REQUIRED TASK:
Repeat exactly the lines of the entries below from the one with "e=20, tip='dry'), darkcalyx=1)" through the one with "e=70, tip='cut'), scallop=5)", both ends included, and nothing else.

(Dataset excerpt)
______________________________

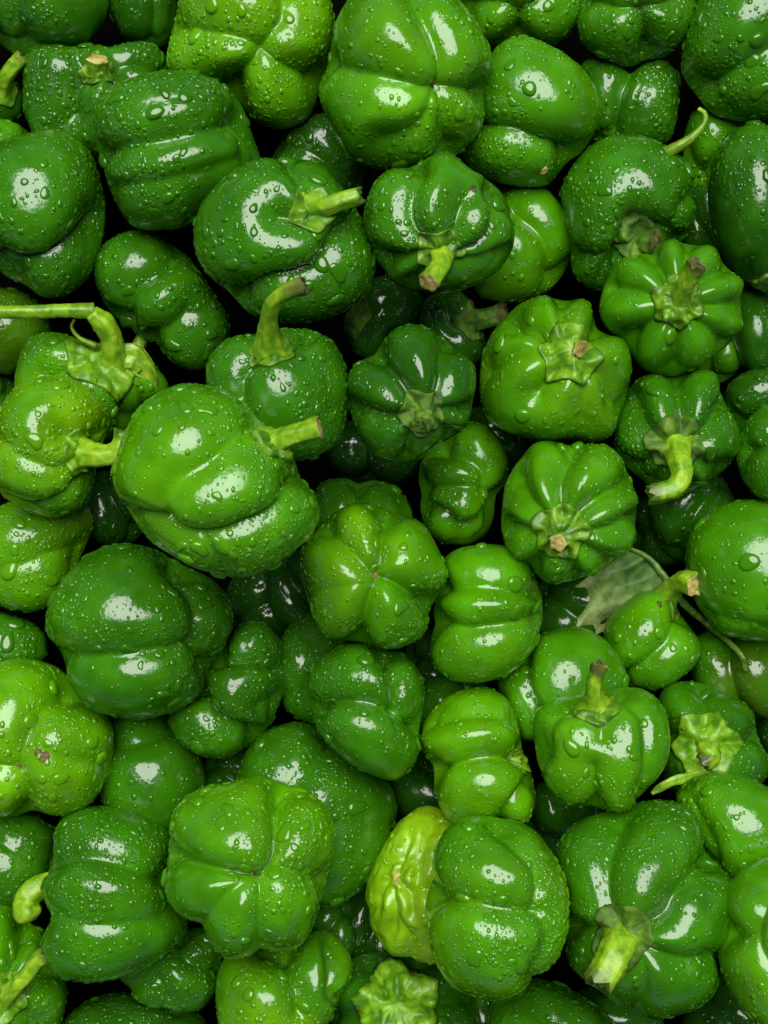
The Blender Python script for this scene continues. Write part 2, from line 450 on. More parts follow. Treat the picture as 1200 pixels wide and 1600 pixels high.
pep((-12, 583, 192, 808), -8, 24, [(-50, 1.05), (35, 1), (110, .9), (-130, 1), 190], 8, 'GL4', 3, 'yellowish beaded pepper at left with a leafy stem pointing right', calyx=34, stem=dict(len=62, r=19, a=-6, e=12, tip='torn'), brightcalyx=1)
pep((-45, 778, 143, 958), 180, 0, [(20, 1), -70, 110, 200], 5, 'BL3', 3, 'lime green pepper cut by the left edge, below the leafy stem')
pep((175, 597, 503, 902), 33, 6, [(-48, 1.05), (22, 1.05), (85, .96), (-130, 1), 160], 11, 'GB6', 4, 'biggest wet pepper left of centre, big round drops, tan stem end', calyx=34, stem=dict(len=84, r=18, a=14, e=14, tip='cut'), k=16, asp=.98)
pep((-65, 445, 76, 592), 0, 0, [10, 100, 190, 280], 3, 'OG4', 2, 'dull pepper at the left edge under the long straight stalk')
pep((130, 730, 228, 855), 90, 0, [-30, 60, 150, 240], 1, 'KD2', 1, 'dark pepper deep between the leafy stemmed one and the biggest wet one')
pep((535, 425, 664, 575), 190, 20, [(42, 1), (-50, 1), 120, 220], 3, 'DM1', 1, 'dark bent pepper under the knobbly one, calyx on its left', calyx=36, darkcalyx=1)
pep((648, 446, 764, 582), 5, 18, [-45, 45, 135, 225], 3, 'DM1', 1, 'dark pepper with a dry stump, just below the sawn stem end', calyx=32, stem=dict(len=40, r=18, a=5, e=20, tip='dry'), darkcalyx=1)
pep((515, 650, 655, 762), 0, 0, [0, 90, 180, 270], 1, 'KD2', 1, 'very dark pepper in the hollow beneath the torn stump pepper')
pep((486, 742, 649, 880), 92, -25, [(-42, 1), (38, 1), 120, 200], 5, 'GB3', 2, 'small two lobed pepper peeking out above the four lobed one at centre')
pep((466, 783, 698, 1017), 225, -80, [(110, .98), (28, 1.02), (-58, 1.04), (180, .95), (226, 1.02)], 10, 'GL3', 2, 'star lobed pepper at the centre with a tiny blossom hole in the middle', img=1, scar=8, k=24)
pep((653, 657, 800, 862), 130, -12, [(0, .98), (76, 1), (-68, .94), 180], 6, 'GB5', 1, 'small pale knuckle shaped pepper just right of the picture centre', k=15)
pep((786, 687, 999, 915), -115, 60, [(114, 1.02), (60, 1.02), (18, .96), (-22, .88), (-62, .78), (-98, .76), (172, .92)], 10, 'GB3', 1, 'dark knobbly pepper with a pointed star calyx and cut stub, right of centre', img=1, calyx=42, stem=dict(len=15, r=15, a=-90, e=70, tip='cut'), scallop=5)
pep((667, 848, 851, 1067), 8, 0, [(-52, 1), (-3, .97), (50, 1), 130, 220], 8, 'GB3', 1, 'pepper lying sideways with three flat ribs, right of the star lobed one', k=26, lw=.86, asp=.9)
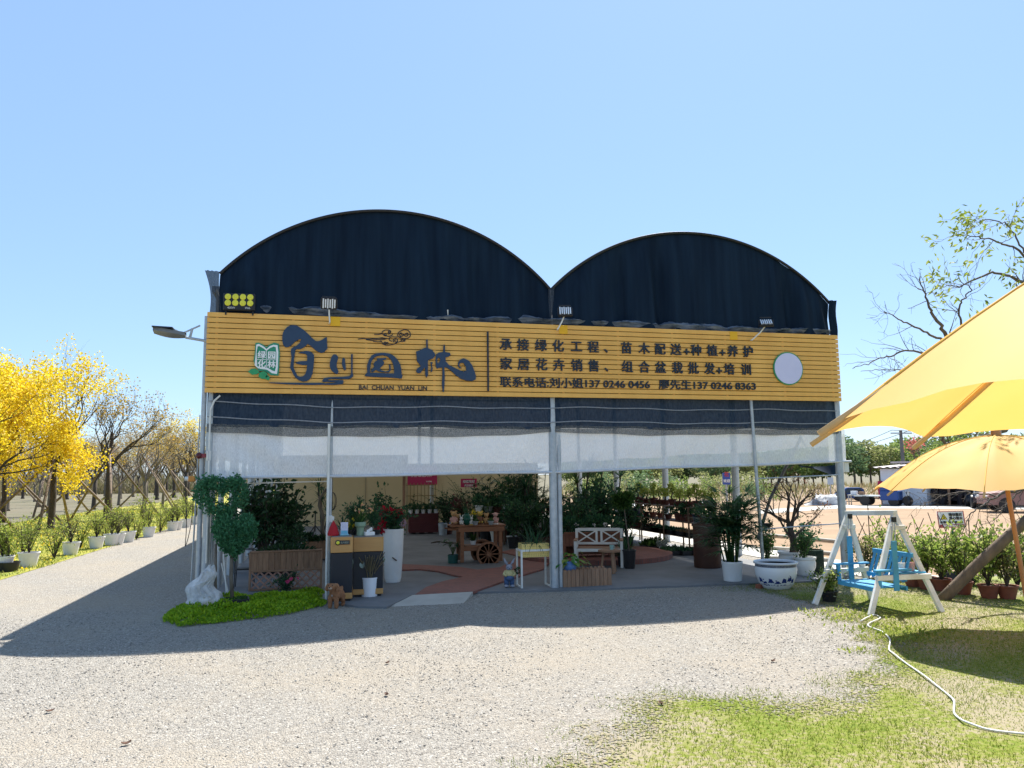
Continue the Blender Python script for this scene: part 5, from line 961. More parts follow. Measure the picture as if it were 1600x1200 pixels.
q = gp(1296, 940); t = thing('potted_bush', 'low variegated bush in a dark pot by the left foot of the swing', 'potted plant', tuple(q)); pot_mesh(t, .09, .12, .16, M_black); shrub_mesh(150, .34, .55, 500, .06, LF_fresh, M_bark, t, 12); 
for c in t.children:
    if c.name.startswith(('stems', 'foliage')): c.location.z = .12
shrub_mesh(151, .2, .5, 130, .05, leafm('pale_variegated', [(.4, .42, .25), (.55, .55, .4)], .3), M_bark, t, 8, lname='variegated_leaves').location = (.16, -.06, .12)
q = gp(1484, 915); tag(G().lathe([(.11, 0), (.13, .22), (.12, .22), (.1, .02), (1e-4, .02)], 16).build('bucket', pm('navy_plastic', (.02, .03, .07), (.016, .025, .06), 4, .4), None, tuple(q), smooth=True), 'dark blue plastic bucket behind the foot of the log', 'bucket')
# hose over the lawn
hp = [(1345, 973), (1368, 962), (1378, 968), (1352, 980), (1378, 988), (1392, 1003), (1388, 1018), (1402, 1030), (1425, 1045), (1450, 1065), (1478, 1085), (1492, 1100), (1490, 1118), (1505, 1133), (1540, 1143), (1610, 1154), (1700, 1160)]
P = np.array([gp(*p) for p in hp]); tt = np.linspace(0, len(P)-1, 120); Q = np.stack([np.interp(tt, range(len(P)), P[:, k]) for k in range(3)], 1)
for _ in range(4): Q[1:-1] = (Q[:-2]+2*Q[1:-1]+Q[2:])/4
Q[:, 2] = .022+.006*np.sin(tt*3); tag(G().tube(Q, .008, 8).build('garden_hose', pm('white_hose', (.74, .75, .72), (.6, .6, .57), 6, .45), smooth='all'), 'white garden hose winding across the lawn', 'hose')
# weeds where gravel meets the lawn
rs = np.random.RandomState(12); g = G(); P = []; D = []
for px, py, n_, sp_ in ((1330, 965, 70, .35), (1395, 990, 90, .28), (1375, 982, 60, .25), (1300, 958, 60, .3), (1338, 1018, 26, .12), (1410, 1000, 60, .28)):
    q = gp(px, py); 
    for k in range(n_): P.append((q[0]+rs.normal(0, sp_), q[1]+rs.normal(0, sp_*.6), .01)); D.append((rs.normal(0, .7), rs.normal(0, .7), .9))
leaves(g, P, D, .06, .026, .2, 3); tag(g.build('weeds', LF_light), 'bright weeds between the gravel and the lawn', 'weeds', kind='stuff')
# bare tree at the right edge, seen limb by limb
bt = thing('bare_tree', 'large bare-limbed tree at the right edge with drooping twigs and a few olive leaves', 'tree', (13.3, -3.3, 0)); o_ = np.array([13.3, -3.3, 0]); rs = np.random.RandomState(17); g = G(); LP = []; LD = []
def limb(pts, r0, r1, ntw, tl, leafy=0, nn=5, sag=0.0):
    P = np.array([rp(*p) if len(p) == 3 else np.array(p[1]) for p in pts]); tt = np.linspace(0, len(P)-1, 6*len(P)); Q = np.stack([np.interp(tt, range(len(P)), P[:, k]) for k in range(3)], 1)
    for _ in range(3): Q[1:-1] = (Q[:-2]+2*Q[1:-1]+Q[2:])/4
    Q[1:-1] += rs.normal(0, .012, Q[1:-1].shape); Rr = np.linspace(r0, r1, len(Q)); g.tube(Q-o_, Rr*(.8 if r0 < .1 else 1), nn, cap=False)
    for k in range(int(ntw*.8)):
        i = rs.randint(len(Q)//4, len(Q)); d = (Q[min(i+1, len(Q)-1)]-Q[max(i-1, 0)]); d /= np.linalg.norm(d)+1e-9; d = d+rs.normal(0, .75, 3)+np.array([0, 0, -sag]); d /= np.linalg.norm(d); l = tl*rs.uniform(.5, 1.3); q = Q[i]; W = [q]
        for s_ in range(5): d = d+rs.normal(0, .22, 3)+np.array([0, 0, .02-sag*.3]); d /= np.linalg.norm(d); W.append(W[-1]+d*l/5)
        g.tube(np.array(W)-o_, np.linspace(max(.003, Rr[i]*.35), .002, 6), 4, cap=False)
        for m_ in range(3):
            j = rs.randint(1, 6); d2 = d+rs.normal(0, .8, 3); d2 /= np.linalg.norm(d2); e = W[j]+d2*l*.35; g.tube(np.array([W[j], (W[j]+e)/2+rs.normal(0, .01, 3), e])-o_, [.0024, .002, .0016], 3, cap=False)
            if leafy:
                for z_ in range(leafy): LP.append(e-o_+rs.normal(0, .05, 3)); LD.append(d2+rs.normal(0, .6, 3)+np.array([0, 0, -.3]))
tk = [(0, (13.3, -3.3, -.05)), (0, (13.35, -3.25, .9)), (0, (13.25, -3.2, 2.0)), (0, (13.3, -3.1, 3.2)), (0, (13.2, -3.0, 4.4))]
limb(tk, .17, .10, 0, 0, 0, 10)
B = lambda z: (0, (13.28, -3.15, z))
limb([B(2.0), (1650, 640, 12), (1575, 667, 11.9), (1540, 684, 11.8), (1505, 698, 11.6), (1480, 694, 11.4), (1466, 672, 11.3), (1452, 661, 11.2)], .075, .012, 16, .5, 0, 8)
limb([B(2.05), (1640, 655, 12), (1555, 640, 11.8), (1530, 612, 11.7)], .07, .035, 5, .5, 0, 7)
limb([(1480, 694, 11.4), (1466, 708, 11.4), (1448, 716, 11.3), (1425, 722, 11.3)], .02, .005, 8, .35)
limb([B(3.2), (1620, 600, 11.8), (1540, 560, 11.6), (1490, 540, 11.4), (1462, 500, 11.2), (1447, 470, 11.1), (1438, 432, 11)], .07, .008, 13, .55, 0, 7)
limb([(1490, 540, 11.4), (1450, 520, 11.2), (1405, 500, 11), (1382, 486, 10.9)], .028, .005, 11, .45)
limb([(1540, 560, 11.6), (1470, 555, 11.3), (1415, 548, 11.1), (1375, 560, 11), (1332, 576, 10.9)], .03, .005, 13, .45)
limb([(1470, 555, 11.3), (1430, 580, 11.2), (1390, 578, 11.1), (1345, 580, 11)], .016, .004, 12, .35)
limb([(1540, 560, 11.6), (1500, 505, 11.4), (1500, 470, 11.3), (1520, 455, 11.2), (1490, 428, 11.1)], .025, .006, 12, .45, 1)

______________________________

OUTPUT BELOW:
pep((648, 446, 764, 582), 5, 18, [-45, 45, 135, 225], 3, 'DM1', 1, 'dark pepper with a dry stump, just below the sawn stem end', calyx=32, stem=dict(len=40, r=18, a=5, e=20, tip='dry'), darkcalyx=1)
pep((515, 650, 655, 762), 0, 0, [0, 90, 180, 270], 1, 'KD2', 1, 'very dark pepper in the hollow beneath the torn stump pepper')
pep((486, 742, 649, 880), 92, -25, [(-42, 1), (38, 1), 120, 200], 5, 'GB3', 2, 'small two lobed pepper peeking out above the four lobed one at centre')
pep((466, 783, 698, 1017), 225, -80, [(110, .98), (28, 1.02), (-58, 1.04), (180, .95), (226, 1.02)], 10, 'GL3', 2, 'star lobed pepper at the centre with a tiny blossom hole in the middle', img=1, scar=8, k=24)
pep((653, 657, 800, 862), 130, -12, [(0, .98), (76, 1), (-68, .94), 180], 6, 'GB5', 1, 'small pale knuckle shaped pepper just right of the picture centre', k=15)
pep((786, 687, 999, 915), -115, 60, [(114, 1.02), (60, 1.02), (18, .96), (-22, .88), (-62, .78), (-98, .76), (172, .92)], 10, 'GB3', 1, 'dark knobbly pepper with a pointed star calyx and cut stub, right of centre', img=1, calyx=42, stem=dict(len=15, r=15, a=-90, e=70, tip='cut'), scallop=5)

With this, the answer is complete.